Jangan harapkan literasi yang baik di tengah kemiskinan. Masyarakat miskin hanya berpikiran soal makan dan minum, bukan soal litetasi. Omong kosong pemerintah itu mengharapkan literasi kalau membiarkan kemiskinan lestari.
Demikian salah satu intisari webinar yang dilaksanakan oleh Lima Pilar Foundation, Sabtu (29/5). Webinar tersebut menghadirkan 150 peserta dan 4 (empat) narasumber, yakni Dr. Mantovany Tapung (Unika St. Paulus Ruteng), Dr. Frans Asisi Datang (Universitas Indonesia-Jakarta), Tarsi Gantura, M.Pd (Pegiat literasi di Jakarta) dan Mikael Ambong (pengelola Taman Baca Jari-Jari Kasih, Ruteng).
Dalam webinar tersebut Dr. Manto Tapung memaparkan peta literasi Indonesia Indonesia berdasarkan penelitian PISA, penetrasi teknologi dan kondisi kemiskinan di Indonesia. Disebutkan laporan Programme for International Student Assesment (PISA) pada Desember 2019 bahwa Indonesia merosot di bidang membaca, sains, matematika. skor membaca Indonesia (371) berada diperingkat 72 dari 77 negara. Skor matematika (379) ada di peringkat 72 dari 78 negara. Skor sains (396) ada di peringkat 70 dari 78 negara.
Sedangkan riset Central Connecticut State University 2016, literasi Indonesia berada di tingkat ke-2 terbawah dari 61 negara. Hanya satu tingkat di atas Bostwana. Indonesia menduduki urutan ke 60 dari 61 negara dalam hal kemampuan literasi.
Berdasarkan hasil penelitian Perpustakaan Nasional 2017, rata-rata orang Indonesia hanya membaca buku 3-4 kali per minggu dengan durasi waktu membaca per hari rata-rata 30-59 menit. Sedangkan jumlah buku yang diselesaikan per tahun rata-rata hanya 5-9 buku. Beda jauh dengan Singapura yang masyarakatnya bisa menghabiskan waktu 2-3 jam per hari untuk membaca dan per tahun membaca 20-30 buku.
Menurut Manto, berbagai kondisi ini disebabkan oleh kebiasaan membaca yang belum mulai dari rumah, perkembangan teknologi yang makin canggih, sarana membaca yang minim, ketiadaan motivasi untuk membaca, dan sikap malas untuk mengembangkan gagasan, ide dan wacana.

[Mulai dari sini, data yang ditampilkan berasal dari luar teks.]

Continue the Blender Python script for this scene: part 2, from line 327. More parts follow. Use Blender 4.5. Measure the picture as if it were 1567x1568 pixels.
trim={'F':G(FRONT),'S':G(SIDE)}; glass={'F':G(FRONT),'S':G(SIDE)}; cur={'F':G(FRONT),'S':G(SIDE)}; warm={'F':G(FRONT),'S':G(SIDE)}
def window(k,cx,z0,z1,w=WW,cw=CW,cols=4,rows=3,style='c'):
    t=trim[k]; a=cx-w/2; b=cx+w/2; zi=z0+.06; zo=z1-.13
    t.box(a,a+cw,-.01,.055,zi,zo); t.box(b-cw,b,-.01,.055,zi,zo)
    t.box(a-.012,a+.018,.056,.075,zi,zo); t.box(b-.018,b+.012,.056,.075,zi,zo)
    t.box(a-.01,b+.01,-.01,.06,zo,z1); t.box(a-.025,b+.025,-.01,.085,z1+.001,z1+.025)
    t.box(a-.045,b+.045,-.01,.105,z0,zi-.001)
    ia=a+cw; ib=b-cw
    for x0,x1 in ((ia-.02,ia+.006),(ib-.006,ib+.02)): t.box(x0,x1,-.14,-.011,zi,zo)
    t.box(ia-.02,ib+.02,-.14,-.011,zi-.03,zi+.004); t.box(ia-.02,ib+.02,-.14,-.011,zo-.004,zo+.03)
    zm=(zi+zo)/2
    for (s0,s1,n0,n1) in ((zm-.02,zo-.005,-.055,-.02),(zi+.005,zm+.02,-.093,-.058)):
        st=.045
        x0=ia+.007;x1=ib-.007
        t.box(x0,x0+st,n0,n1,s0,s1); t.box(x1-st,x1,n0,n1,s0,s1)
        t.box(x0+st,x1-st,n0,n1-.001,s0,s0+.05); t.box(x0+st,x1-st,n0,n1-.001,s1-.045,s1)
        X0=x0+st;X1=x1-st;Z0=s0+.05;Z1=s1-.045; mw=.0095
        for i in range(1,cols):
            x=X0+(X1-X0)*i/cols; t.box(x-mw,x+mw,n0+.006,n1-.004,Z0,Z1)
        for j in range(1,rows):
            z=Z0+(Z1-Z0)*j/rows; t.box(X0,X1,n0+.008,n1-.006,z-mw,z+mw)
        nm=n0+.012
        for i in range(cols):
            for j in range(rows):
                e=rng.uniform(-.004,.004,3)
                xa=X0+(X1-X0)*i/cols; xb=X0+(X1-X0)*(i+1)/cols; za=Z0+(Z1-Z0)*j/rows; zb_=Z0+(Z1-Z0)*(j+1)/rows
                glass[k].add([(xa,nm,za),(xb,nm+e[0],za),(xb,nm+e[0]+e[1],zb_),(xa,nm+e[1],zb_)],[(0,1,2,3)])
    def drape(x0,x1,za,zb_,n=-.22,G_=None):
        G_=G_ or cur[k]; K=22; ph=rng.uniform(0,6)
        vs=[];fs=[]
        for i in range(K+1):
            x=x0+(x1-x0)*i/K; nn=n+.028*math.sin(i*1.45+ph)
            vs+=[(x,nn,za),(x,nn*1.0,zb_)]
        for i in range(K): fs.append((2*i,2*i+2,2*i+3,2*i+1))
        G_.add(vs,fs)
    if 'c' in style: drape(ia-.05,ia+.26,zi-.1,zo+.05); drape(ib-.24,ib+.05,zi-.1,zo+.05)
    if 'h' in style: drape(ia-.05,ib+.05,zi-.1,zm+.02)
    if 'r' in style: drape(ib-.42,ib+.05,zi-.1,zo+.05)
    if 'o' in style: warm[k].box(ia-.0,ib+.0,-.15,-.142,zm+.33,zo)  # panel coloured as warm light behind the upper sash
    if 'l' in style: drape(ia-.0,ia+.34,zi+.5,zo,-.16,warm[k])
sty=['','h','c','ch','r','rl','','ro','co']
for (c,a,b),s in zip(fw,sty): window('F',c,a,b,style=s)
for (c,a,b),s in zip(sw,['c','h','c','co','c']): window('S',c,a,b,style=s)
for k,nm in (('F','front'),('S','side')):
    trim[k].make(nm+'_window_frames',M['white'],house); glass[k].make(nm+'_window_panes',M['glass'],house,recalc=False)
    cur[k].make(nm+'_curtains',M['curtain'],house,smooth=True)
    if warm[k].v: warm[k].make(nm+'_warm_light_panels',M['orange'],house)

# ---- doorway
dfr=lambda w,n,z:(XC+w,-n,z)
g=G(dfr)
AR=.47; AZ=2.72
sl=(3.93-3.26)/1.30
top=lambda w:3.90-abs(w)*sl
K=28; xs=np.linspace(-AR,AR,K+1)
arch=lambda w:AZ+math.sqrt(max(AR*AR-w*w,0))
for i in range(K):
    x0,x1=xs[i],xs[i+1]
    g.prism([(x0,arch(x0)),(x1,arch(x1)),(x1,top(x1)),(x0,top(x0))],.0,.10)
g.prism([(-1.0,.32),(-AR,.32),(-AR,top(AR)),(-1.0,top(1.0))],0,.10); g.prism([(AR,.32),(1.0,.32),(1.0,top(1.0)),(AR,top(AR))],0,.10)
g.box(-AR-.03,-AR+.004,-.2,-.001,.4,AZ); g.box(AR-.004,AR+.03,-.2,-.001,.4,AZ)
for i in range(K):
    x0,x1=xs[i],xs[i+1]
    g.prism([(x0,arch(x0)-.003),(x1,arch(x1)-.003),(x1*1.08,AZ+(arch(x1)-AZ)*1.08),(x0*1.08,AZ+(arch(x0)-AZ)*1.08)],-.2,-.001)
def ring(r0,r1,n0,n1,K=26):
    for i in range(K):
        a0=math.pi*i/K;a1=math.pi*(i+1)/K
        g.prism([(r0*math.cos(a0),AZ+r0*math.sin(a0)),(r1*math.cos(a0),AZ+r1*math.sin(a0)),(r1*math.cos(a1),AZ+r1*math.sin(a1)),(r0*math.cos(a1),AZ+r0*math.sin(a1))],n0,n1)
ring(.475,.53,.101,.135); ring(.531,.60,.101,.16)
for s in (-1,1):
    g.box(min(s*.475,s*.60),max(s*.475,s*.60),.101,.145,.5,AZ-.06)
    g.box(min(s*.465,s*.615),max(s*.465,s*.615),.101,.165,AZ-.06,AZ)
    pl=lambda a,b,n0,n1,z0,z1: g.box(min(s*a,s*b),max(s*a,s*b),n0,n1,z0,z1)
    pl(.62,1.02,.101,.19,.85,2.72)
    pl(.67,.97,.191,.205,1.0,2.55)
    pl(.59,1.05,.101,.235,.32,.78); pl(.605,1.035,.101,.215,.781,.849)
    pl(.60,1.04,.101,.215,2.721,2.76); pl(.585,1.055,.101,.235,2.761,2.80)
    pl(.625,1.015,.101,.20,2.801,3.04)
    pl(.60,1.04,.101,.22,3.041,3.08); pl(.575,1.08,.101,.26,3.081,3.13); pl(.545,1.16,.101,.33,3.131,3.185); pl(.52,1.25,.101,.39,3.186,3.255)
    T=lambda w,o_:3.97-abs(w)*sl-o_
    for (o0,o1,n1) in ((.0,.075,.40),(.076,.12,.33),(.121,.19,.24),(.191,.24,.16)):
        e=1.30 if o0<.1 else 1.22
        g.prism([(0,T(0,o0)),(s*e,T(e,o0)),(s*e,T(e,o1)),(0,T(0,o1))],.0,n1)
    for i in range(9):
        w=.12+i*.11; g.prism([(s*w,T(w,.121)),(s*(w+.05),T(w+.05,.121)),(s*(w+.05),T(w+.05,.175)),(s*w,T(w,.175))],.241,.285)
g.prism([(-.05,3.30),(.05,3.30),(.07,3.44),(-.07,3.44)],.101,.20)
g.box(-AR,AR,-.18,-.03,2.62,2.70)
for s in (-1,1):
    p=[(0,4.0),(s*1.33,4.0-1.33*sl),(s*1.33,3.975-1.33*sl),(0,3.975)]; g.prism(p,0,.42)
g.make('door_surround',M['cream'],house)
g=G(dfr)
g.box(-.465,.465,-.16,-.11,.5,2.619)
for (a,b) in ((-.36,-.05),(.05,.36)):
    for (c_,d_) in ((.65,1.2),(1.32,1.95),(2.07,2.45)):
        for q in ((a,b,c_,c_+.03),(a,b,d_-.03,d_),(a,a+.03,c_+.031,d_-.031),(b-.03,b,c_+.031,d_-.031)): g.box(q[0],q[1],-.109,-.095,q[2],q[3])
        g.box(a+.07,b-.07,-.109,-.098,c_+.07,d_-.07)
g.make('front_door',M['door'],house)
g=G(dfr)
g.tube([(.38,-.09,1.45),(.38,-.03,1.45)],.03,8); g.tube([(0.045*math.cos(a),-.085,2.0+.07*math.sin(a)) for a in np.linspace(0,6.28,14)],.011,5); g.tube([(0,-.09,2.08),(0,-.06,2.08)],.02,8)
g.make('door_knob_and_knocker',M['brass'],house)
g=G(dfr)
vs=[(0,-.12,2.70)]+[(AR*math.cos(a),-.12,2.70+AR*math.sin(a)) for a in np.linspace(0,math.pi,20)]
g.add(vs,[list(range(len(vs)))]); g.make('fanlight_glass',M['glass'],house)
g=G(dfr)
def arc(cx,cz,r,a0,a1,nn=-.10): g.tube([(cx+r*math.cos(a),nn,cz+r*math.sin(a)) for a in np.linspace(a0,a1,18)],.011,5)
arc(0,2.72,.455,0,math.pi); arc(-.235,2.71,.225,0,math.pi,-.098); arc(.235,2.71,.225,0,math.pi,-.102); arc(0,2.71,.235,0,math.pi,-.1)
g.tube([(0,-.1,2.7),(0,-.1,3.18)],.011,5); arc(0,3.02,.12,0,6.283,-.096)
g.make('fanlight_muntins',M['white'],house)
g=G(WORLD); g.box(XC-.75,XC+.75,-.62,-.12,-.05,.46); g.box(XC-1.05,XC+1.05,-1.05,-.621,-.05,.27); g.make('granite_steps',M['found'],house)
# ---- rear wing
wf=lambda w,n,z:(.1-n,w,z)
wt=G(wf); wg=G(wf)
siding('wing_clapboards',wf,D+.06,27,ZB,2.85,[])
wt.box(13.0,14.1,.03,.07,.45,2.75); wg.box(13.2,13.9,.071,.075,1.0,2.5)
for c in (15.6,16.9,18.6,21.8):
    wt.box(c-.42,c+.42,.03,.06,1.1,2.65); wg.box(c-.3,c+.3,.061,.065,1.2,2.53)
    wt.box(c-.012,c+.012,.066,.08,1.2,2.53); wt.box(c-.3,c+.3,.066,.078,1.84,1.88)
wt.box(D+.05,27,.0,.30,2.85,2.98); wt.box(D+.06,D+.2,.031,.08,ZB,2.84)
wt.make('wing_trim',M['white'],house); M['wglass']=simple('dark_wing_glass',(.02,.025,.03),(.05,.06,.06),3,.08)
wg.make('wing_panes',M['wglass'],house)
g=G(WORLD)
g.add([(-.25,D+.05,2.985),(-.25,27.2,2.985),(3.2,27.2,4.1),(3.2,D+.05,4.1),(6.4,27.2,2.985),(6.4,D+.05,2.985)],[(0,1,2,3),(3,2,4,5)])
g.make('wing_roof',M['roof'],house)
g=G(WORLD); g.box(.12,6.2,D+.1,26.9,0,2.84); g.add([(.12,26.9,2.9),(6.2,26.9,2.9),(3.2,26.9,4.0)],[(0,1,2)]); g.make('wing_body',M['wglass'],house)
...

Akibatnya, tambah Manto, berbagai ujaran kebencian, berita hoax, radikalisme, dan intoleransi merupakan ancaman besar yang tengah melanda masyarakat Indonesia. Survey dari CIGI-Ipsos 2016 memaparkan sebanyak 65% dari 132 juta pengguna internet di Indonesia percaya dengan kebenaran informasi di dunia maya tanpa cek dan richek.
Kondisi tanpa cek dan rechek ini, menurut Tarsisius, diperparah oleh kemampuan kita untuk mengolah informasi. Tidak ada pertanyaan terhadap informasi. Semua informasi dianggap benar, tepat dan layak untuk dikonsumsi. Ini terjadi, lanjut Tarsi, karena kita sering dan suka dianggap intelek, update, keren/hits. Kita menilai kebenaran informasi berdasarkan kecepatan, bukan ketepatan. Hanya karena pingin dinilai seperti itu, cibir Tarsi.
Karena itu menurut Tarsi, setiap informasi yang kita baca harus diolah melalui pertanyaan. Sehingga ketika disajikan, informasi tersebut menjadi informasi yang jelas, logis, lengkap dan beragam.
Tetapi lagi-lagi kembali kepada rendahnya budaya literasi kita. Pemerintah dinilai belum mampu mengembangkan program literasi berbasis gerakan. Sekalipun ada, hanya dianggap lebih ke arah seremonial dan insidentil yang cenderung mengarah ke sesuatu yang artifisial. Pemerintah kita masih sangat suka membuat yang populer demi popularitas bukan substansial.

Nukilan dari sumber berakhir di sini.